Comunicar la fe consiste en ofrecer a otros nuestra ayuda, nuestra experiencia como creyentes, para que ellos, por sí mismos y desde su propia libertad, accedan a la fe movidos por la gracia de Dios.
Toda verdadera transmisión de la fe ha de respetar la táctica que Jesús usó con los discípulos de Emaús: diálogo, relación personal y conocimiento, conversión y sacramentos. Somos conscientes de que, antes y por encima de todo, actúa la gracia de Dios.
Vivimos en medio del relativismo: puedo pensar y decir lo que quiera, de cualquier cosa, sin dar justificación de lo que afirmo. Esto ha repercutido de manera significativa en los lugares de la transmisión de la fe: la familia, la escuela, el ambiente, e incluso, en grupos de identidad eclesial católica. De ahí que hayamos sido llamados por los romanos pontífices a una ‘nueva evangelización’. Sobre todo, desde la reunión de los obispos de América Latina en el santuario mariano de Aparecida, Brasil (2007).
Hemos sido llamados a poner en el centro de nuestro mensaje a Jesucristo, el encuentro con él y la luz y la fuerza del Evangelio. Hemos sido llamados a no presuponer nada; a no presuponer que nuestros destinatarios ya saben quién es Jesucristo, en qué consistió la Encarnación y la Redención, qué implica ser bautizados, etc.
De hecho, se advierte en las persona una sed generalizada de certezas, de valores, de objetivos elevados que orienten la propia vida. En el fondo, las personas se debaten entre las ganas de vivir, la necesidad de tener certezas, el anhelo de amor y la sensación de confusión, la tentación del escepticismo y la desilusión. “Cansados y agobiados como ovejas sin pastor” (Mt 9,36). Todos llevamos dentro la búsqueda de la verdad y el ansia por el sentido último de su vida, en consecuencia, la búsqueda de Dios.
La Iglesia celebra los sacramentos que suponen y acrecientan la fe y exigen un serio proceso de formación.

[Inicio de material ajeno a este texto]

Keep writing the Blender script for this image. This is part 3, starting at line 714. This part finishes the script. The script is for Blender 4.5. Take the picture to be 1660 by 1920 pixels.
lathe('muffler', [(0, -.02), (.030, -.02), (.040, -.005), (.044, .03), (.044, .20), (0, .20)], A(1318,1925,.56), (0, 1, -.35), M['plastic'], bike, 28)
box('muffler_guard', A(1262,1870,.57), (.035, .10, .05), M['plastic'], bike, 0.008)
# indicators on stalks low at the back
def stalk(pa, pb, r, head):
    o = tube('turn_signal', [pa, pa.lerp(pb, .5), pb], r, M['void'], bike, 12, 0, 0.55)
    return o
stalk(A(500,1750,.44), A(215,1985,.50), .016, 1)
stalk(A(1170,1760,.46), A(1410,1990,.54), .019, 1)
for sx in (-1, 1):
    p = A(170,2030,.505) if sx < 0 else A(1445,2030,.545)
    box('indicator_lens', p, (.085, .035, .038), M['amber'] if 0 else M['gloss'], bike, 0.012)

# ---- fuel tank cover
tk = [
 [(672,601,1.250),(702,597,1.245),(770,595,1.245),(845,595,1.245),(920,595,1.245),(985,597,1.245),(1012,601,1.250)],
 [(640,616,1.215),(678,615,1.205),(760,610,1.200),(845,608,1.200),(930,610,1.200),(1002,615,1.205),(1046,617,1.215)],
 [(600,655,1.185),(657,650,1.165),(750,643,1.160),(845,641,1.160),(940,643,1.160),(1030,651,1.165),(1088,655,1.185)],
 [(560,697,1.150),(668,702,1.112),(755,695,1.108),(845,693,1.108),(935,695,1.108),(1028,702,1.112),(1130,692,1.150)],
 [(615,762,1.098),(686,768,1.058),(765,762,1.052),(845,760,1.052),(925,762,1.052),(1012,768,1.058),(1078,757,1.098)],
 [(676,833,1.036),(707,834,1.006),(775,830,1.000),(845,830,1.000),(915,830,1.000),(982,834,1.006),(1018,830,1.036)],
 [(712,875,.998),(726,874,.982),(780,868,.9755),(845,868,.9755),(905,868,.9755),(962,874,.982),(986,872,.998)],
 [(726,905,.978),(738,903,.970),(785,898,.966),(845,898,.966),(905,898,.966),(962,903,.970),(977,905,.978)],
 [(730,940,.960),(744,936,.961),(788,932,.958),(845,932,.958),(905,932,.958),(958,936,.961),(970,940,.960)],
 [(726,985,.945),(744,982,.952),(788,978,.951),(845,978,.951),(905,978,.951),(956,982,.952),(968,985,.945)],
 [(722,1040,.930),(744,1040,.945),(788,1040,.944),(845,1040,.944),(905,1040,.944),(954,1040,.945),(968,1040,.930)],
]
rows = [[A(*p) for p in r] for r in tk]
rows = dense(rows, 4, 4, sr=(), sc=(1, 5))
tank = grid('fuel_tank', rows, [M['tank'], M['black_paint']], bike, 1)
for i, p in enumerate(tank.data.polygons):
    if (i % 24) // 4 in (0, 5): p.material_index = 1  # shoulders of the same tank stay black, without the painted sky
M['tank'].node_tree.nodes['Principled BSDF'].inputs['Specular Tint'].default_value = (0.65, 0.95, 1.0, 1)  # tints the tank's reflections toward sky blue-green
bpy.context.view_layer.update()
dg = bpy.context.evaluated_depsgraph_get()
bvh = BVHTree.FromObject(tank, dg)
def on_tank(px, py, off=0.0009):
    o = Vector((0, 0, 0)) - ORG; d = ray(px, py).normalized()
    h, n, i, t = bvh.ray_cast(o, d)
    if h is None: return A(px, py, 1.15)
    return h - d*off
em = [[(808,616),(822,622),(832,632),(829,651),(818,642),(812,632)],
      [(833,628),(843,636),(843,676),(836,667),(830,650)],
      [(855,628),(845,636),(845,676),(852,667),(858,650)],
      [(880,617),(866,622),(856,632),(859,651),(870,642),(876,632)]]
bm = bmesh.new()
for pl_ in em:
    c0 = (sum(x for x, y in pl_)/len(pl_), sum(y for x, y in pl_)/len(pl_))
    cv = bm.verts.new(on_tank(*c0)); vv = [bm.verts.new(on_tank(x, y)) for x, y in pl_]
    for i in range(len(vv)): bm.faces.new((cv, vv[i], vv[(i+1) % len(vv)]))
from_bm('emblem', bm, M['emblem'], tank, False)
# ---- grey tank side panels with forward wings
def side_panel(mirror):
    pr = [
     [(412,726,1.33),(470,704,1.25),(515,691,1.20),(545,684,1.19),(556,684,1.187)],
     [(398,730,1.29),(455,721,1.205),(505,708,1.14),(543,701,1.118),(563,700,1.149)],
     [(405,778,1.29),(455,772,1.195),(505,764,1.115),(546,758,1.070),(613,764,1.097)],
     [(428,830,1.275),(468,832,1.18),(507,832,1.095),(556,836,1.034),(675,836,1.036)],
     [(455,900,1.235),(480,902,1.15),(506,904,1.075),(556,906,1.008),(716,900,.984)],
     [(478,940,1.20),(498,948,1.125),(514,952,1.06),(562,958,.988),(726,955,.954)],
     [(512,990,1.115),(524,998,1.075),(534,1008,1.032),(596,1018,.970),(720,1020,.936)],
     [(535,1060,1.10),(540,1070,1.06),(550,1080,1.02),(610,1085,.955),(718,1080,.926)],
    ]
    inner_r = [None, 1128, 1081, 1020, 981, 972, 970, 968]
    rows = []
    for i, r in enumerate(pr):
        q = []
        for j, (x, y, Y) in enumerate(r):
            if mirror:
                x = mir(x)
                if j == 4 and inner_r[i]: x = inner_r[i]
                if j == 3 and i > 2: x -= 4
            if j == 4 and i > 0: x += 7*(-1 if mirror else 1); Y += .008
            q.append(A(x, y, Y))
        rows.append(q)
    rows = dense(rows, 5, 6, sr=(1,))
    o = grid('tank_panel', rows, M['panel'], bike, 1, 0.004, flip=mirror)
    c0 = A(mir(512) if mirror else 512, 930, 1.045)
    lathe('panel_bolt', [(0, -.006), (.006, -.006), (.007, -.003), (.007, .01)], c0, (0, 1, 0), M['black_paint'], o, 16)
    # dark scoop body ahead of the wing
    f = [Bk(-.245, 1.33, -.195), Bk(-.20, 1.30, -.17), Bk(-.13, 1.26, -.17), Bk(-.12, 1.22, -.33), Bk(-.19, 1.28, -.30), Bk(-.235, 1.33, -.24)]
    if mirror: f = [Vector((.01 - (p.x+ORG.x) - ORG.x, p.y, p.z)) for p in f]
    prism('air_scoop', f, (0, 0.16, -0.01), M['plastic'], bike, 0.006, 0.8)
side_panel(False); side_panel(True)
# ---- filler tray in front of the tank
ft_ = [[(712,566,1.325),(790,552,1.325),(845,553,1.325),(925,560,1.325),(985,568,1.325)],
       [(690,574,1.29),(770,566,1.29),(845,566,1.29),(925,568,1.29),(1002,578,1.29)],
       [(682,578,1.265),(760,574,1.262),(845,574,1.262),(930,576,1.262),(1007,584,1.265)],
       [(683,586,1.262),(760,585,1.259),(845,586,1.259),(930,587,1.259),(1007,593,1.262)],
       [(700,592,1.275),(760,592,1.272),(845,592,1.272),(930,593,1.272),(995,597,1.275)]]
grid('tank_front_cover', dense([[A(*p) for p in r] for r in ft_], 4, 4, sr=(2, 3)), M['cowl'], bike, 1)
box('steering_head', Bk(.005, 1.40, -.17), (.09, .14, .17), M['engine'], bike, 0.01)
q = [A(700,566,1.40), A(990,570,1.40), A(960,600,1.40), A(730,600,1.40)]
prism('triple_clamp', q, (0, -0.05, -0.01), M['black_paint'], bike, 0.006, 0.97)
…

Pero muchos de los destinatarios desean el rito sacramental simplemente por tradición. En esta nueva etapa, el anuncio misionero y la catequesis catecumenal, junto con la educación religiosa escolar y la acción educativa de la familia constituyen una clara prioridad.
Muchos cristianos experimentan la confusión originada por los profundos cambios sociales y culturales de nuestro tiempo (revolución sexual, ideología de género, movimiento LGTBI), dejándose deslizar hacia actitudes de abandono e indiferencia religiosa.
Otros se plantean con sinceridad cuestiones fundamentales buscando respuestas a sus dudas de fe. Pero muchas veces no llegan a encontrar a quién dirigirse en busca de ayuda y apoyo, pues no hay quien los acoja en forma reposada y dialogante, servicial y desinteresada.
El ‘da mihi ánimas’ de Don Bosco cobra así plena actualidad: “Señor, dame almas, dame personas para evangelizar y salvar; todo lo demás es menos importante. Tenemos que ofrecer firmeza y seguridad en la verdad basados en el mandato que los obispos heredaron de los apóstoles.
Nuestra misión no es otra que anunciar y enseñar auténticamente la Verdad, que es Cristo, y al mismo tiempo confirmar con su autoridad los principios de orden moral que fluyen de la misma conciencia humana y del Evangelio.
La Escuela católica y la parroquia cumplen esta misión basándose en un proyecto educativo-pastoral, que pone el Evangelio como centro en la formación de a persona. Pero el papel de la familia cristiana es insustituible.